Sáb, 08/21/2021 - 23:14

Buena suerte es lo que más necesita el talentoso

Me acaban de ofrecer un empleo de ensueño, algo así como lo que soñé desde que empecé a ser un lector, por allá en los tiempos en que no existía Internet, en las cavernas, podríamos decir. Me llamaron y me soltaron la bomba como si no hubiera un mañana, a lo mejor porque en lo laboral no lo hay, o porque a nosotros, los que nos dedicamos a escribir el mundo, no tenemos ni mañana ni ayer, porque no tenemos casi nada.

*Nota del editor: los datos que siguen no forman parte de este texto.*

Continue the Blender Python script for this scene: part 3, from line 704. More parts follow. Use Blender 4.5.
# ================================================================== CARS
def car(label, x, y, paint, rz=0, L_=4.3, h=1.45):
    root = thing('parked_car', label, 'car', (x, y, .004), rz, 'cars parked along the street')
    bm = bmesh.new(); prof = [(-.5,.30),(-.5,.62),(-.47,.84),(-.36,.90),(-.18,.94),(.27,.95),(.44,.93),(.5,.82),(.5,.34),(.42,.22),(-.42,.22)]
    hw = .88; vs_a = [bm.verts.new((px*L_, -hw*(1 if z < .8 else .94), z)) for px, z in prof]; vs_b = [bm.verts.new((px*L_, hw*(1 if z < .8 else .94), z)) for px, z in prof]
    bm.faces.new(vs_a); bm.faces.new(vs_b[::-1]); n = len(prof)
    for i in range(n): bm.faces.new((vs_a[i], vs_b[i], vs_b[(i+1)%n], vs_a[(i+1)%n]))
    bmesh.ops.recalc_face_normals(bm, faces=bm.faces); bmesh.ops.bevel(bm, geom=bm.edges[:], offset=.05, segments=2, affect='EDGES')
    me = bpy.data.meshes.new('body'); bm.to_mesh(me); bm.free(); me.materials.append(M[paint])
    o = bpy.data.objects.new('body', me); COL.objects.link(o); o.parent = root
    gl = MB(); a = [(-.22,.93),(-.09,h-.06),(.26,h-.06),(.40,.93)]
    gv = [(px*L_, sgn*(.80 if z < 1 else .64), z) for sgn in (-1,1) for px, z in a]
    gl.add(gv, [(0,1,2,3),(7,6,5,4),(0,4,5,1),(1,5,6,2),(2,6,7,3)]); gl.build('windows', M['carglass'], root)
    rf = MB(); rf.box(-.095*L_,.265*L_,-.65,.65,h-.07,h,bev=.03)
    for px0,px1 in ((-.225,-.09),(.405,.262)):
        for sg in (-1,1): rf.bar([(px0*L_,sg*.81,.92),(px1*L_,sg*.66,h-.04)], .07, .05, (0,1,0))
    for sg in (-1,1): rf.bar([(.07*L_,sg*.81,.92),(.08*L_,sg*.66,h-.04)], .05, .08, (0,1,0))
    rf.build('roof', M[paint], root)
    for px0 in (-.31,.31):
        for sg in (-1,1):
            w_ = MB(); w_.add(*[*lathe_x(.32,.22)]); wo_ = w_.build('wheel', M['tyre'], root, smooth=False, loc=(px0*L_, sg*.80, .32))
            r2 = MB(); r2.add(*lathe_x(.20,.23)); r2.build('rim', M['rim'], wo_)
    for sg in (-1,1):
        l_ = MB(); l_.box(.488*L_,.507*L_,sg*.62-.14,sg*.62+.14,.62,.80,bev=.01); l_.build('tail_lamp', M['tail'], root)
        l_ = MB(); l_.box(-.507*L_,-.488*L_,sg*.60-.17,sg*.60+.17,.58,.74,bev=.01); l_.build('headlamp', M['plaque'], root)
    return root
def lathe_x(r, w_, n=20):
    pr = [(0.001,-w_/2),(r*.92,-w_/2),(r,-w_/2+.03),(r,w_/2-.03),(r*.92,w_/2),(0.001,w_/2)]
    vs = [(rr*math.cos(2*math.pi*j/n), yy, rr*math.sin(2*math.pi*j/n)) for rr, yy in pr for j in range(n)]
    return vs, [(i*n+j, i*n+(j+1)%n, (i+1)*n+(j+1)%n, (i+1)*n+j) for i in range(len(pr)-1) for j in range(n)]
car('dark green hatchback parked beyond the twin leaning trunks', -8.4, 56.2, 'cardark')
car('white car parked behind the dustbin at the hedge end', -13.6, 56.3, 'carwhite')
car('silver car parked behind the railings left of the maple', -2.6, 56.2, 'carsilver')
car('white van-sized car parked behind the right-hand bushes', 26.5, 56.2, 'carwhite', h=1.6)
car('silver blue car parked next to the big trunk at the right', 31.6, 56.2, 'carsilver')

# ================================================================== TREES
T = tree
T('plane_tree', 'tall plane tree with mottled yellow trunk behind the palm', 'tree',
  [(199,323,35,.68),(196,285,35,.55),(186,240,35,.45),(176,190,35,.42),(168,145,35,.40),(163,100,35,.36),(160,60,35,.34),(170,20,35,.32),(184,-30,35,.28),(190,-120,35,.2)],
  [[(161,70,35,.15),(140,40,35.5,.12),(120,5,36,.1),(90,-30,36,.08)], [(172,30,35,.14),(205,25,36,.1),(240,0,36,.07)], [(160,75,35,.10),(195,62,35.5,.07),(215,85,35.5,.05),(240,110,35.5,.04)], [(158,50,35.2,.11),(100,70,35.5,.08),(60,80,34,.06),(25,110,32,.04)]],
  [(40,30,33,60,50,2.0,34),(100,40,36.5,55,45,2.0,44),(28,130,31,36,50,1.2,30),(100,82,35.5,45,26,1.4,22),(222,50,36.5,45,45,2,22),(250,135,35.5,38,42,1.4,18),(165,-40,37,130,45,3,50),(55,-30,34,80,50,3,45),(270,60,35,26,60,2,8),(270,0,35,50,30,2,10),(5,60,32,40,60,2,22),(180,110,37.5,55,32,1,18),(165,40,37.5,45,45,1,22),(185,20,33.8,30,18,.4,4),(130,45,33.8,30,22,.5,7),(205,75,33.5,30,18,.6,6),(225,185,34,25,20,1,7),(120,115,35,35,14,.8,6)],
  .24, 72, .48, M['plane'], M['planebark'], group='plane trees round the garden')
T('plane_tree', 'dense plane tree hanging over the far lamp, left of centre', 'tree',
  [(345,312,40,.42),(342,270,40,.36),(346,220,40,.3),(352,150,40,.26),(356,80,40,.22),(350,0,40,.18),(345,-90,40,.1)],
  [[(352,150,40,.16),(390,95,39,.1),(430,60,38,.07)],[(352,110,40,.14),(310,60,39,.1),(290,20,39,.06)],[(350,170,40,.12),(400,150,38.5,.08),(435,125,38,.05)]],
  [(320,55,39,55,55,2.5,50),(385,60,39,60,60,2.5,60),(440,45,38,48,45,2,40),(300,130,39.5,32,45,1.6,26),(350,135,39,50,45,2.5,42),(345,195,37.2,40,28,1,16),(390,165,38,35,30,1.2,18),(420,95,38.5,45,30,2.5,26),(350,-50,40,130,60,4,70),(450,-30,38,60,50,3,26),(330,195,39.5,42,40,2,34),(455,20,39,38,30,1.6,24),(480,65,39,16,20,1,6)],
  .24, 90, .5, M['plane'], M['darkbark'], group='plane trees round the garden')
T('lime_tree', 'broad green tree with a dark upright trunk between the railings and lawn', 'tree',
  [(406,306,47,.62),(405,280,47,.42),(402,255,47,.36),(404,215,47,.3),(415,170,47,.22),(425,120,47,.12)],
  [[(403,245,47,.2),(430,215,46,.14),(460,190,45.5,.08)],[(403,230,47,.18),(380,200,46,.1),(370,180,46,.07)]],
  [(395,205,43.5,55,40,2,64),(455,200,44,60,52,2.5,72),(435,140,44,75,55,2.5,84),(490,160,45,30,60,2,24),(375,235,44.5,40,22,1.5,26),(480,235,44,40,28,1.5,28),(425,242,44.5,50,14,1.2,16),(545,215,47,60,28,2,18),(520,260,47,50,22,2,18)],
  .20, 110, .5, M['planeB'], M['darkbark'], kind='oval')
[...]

La persona que me llamó me lo dijo de una forma tan abrupta que apenas si tuve tiempo de guardarlo en mis recuerdos, en ese precipicio que es mi memoria de corto plazo, pude atraparlo para que no me atravesara. Por eso es que vine hoy aquí a contarlo, porque estas cosas pasan una vez en la vida, si hay demasiada suerte o, por el contrario, si no se tiene talento para nada.

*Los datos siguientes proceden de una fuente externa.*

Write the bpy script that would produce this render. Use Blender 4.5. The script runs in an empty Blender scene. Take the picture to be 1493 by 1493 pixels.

El trabajo, para resumirlo lo más posible, se trataba de leer literatura diez horas al día en el lugar que yo eligiera. Nada más y nada menos que leer libros de ficción, poesía, memorias, biografías y todo lo relacionado con mi tan amada literatura. Y sí, en principio cualquiera podría pensar que se trataba del trabajo perfecto para alguien como yo, que vive y muere por los libros, que ha vivido y sobrevivido a pesar de ellos, pero las cosas aquí, como en todo lugar donde haya un ser humano, son un poco menos sencillas, pues resulta que ya van a ser tres décadas de cuando descubrí que un lector libre es aquel que lee lo que quiere y nada más, y, bajo tal premisa, que ya es uno de mis principales evangelios, este trabajo no me lo iba a permitir, porque, en una de las cláusulas principales, después de los nombres de las partes, decía claramente que debía leer lo que me pusieran en las manos y no podría negarme. Por eso fue que no lo acepté, porque no basta con tener la suerte de que se nos presente un dios con forma de moneda o un genio recién llegado desde una botella milagrosa que cumple tres o más deseos, sino que hay que esperar a que esto suceda en el momento más apropiado, y, se sabe desde que inventamos la suerte y el tiempo, los momentos indicados son como las estrellas fugaces, como los unicornios o, para no ir más allá, como los puntos finales.

Porque no basta con tener talento, pienso ahora, señor que está detrás del periódico de hace cinco meses, sino que necesitamos que el mundo entero esté ahí, frente a él, todas y cada una de las veces que así sea necesario, para que ese ser tan frágil tenga de qué asirse, o por lo menos en dónde reflejarse cuando venga el fin del mundo, que es cada segundo, cada pestañeo, cada pregunta y su respectiva respuesta, cada dios olvidado en un altar, cada persona sin peso en los hombros, cada punto final.